_PROBLEM_
All of the material below is to be retyped exactly.

_COLLECTED MATERIAL_
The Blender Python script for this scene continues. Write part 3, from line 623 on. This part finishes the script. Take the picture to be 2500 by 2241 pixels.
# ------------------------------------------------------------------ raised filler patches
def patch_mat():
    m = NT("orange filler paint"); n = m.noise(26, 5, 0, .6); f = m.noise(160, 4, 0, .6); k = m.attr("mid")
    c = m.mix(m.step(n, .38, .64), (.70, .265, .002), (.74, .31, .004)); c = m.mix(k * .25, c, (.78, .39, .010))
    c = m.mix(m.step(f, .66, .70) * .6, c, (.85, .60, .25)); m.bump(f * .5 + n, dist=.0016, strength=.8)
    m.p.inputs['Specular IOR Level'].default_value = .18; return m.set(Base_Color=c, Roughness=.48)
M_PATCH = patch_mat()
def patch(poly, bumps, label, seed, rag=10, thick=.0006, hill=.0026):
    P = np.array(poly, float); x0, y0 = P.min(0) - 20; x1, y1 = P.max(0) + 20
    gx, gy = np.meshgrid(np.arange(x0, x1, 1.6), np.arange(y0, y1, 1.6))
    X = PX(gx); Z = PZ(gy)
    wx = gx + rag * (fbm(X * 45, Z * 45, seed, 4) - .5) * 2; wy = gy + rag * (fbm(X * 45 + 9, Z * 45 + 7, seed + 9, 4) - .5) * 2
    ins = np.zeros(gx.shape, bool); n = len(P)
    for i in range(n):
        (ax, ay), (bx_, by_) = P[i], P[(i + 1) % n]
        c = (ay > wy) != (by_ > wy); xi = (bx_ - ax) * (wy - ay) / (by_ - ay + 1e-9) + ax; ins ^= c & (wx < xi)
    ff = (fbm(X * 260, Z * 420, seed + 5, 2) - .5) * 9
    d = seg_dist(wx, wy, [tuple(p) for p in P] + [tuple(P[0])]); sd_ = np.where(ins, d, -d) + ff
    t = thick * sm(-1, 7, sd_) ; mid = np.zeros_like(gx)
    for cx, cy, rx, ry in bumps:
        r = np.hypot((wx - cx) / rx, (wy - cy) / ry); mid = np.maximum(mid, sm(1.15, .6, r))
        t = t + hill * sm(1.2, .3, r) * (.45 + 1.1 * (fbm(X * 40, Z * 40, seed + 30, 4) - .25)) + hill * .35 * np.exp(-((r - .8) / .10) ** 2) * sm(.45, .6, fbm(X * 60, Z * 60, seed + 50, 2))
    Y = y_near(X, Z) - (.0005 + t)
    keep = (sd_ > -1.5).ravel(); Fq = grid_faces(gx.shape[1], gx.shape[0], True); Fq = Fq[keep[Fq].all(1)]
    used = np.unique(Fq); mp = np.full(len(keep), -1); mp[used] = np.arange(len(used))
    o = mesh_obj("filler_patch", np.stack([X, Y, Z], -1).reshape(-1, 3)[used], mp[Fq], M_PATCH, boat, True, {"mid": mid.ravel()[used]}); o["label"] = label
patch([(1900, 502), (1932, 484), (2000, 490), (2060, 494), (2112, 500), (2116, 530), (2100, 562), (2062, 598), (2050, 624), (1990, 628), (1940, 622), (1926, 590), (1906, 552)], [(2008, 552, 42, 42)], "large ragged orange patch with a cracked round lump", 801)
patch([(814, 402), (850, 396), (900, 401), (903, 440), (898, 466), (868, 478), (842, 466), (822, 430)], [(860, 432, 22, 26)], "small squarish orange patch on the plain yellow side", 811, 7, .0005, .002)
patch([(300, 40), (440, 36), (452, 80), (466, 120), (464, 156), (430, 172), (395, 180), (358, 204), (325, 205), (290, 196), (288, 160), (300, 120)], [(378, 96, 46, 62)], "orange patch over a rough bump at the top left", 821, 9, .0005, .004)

_ANSWER FOR THE TASK_
The Blender Python script for this scene continues. Write part 3, from line 623 on. This part finishes the script. Take the picture to be 2500 by 2241 pixels.
# ------------------------------------------------------------------ raised filler patches
def patch_mat():
    m = NT("orange filler paint"); n = m.noise(26, 5, 0, .6); f = m.noise(160, 4, 0, .6); k = m.attr("mid")
    c = m.mix(m.step(n, .38, .64), (.70, .265, .002), (.74, .31, .004)); c = m.mix(k * .25, c, (.78, .39, .010))
    c = m.mix(m.step(f, .66, .70) * .6, c, (.85, .60, .25)); m.bump(f * .5 + n, dist=.0016, strength=.8)
    m.p.inputs['Specular IOR Level'].default_value = .18; return m.set(Base_Color=c, Roughness=.48)
M_PATCH = patch_mat()
def patch(poly, bumps, label, seed, rag=10, thick=.0006, hill=.0026):
    P = np.array(poly, float); x0, y0 = P.min(0) - 20; x1, y1 = P.max(0) + 20
    gx, gy = np.meshgrid(np.arange(x0, x1, 1.6), np.arange(y0, y1, 1.6))
    X = PX(gx); Z = PZ(gy)
    wx = gx + rag * (fbm(X * 45, Z * 45, seed, 4) - .5) * 2; wy = gy + rag * (fbm(X * 45 + 9, Z * 45 + 7, seed + 9, 4) - .5) * 2
    ins = np.zeros(gx.shape, bool); n = len(P)
    for i in range(n):
        (ax, ay), (bx_, by_) = P[i], P[(i + 1) % n]
        c = (ay > wy) != (by_ > wy); xi = (bx_ - ax) * (wy - ay) / (by_ - ay + 1e-9) + ax; ins ^= c & (wx < xi)
    ff = (fbm(X * 260, Z * 420, seed + 5, 2) - .5) * 9
    d = seg_dist(wx, wy, [tuple(p) for p in P] + [tuple(P[0])]); sd_ = np.where(ins, d, -d) + ff
    t = thick * sm(-1, 7, sd_) ; mid = np.zeros_like(gx)
    for cx, cy, rx, ry in bumps:
        r = np.hypot((wx - cx) / rx, (wy - cy) / ry); mid = np.maximum(mid, sm(1.15, .6, r))
        t = t + hill * sm(1.2, .3, r) * (.45 + 1.1 * (fbm(X * 40, Z * 40, seed + 30, 4) - .25)) + hill * .35 * np.exp(-((r - .8) / .10) ** 2) * sm(.45, .6, fbm(X * 60, Z * 60, seed + 50, 2))
    Y = y_near(X, Z) - (.0005 + t)
    keep = (sd_ > -1.5).ravel(); Fq = grid_faces(gx.shape[1], gx.shape[0], True); Fq = Fq[keep[Fq].all(1)]
    used = np.unique(Fq); mp = np.full(len(keep), -1); mp[used] = np.arange(len(used))
    o = mesh_obj("filler_patch", np.stack([X, Y, Z], -1).reshape(-1, 3)[used], mp[Fq], M_PATCH, boat, True, {"mid": mid.ravel()[used]}); o["label"] = label
patch([(1900, 502), (1932, 484), (2000, 490), (2060, 494), (2112, 500), (2116, 530), (2100, 562), (2062, 598), (2050, 624), (1990, 628), (1940, 622), (1926, 590), (1906, 552)], [(2008, 552, 42, 42)], "large ragged orange patch with a cracked round lump", 801)
patch([(814, 402), (850, 396), (900, 401), (903, 440), (898, 466), (868, 478), (842, 466), (822, 430)], [(860, 432, 22, 26)], "small squarish orange patch on the plain yellow side", 811, 7, .0005, .002)
patch([(300, 40), (440, 36), (452, 80), (466, 120), (464, 156), (430, 172), (395, 180), (358, 204), (325, 205), (290, 196), (288, 160), (300, 120)], [(378, 96, 46, 62)], "orange patch over a rough bump at the top left", 821, 9, .0005, .004)